Thoughts of the inequalities that exist in my world. I believe in working hard and earning what one has, but far too often the very people whose hard work makes untold riches possible for a few struggle to feed their families and keep a roof over their head. As if they exist solely for the financial benefit of people like my relatives, the Vanderbilts, and for no other reason. When I see the opulence of the homes owned by families like the Astors, Morgans, and Berwinds, veritable palaces, compared to the squalor of the tenements of Manhattan’s Lower East Side, for example, I wonder how on earth this came to be and what, if anything, can be done about it.
15. What is the most pressing problem you have at the moment?

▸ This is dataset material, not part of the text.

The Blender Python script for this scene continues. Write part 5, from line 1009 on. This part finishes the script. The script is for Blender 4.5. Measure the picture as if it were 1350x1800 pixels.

In Murder at The Elms, my most pressing concern is discovering the truth of a young woman’s death. Having gone to the newly opened house to cover a looming servants’ strike, I met Ines, a chambermaid from Portugal, who didn’t wish to follow the other servants in their defiance of their employers, the Berwinds. You see, despite The Elms having the nicest servants’ quarters and working conditions of any other house in Newport, the staff is never granted free time. They work long hours seven days a week. When the strike happens, every servant except Ines is fired. A week later, Ines lay dead, her body found in the coal delivery tunnel beneath the house. At the same time, a priceless necklace owned by one of the Berwinds’ houseguests goes missing. Was Ines a hapless victim of an enraged fellow servant, or part of a larger scheme involving international jewel theft? With Ines a low priority for the police due to her background, it’s up to me to make sure justice is served in her name. And I WILL make sure of it, you can bet your best hat on that!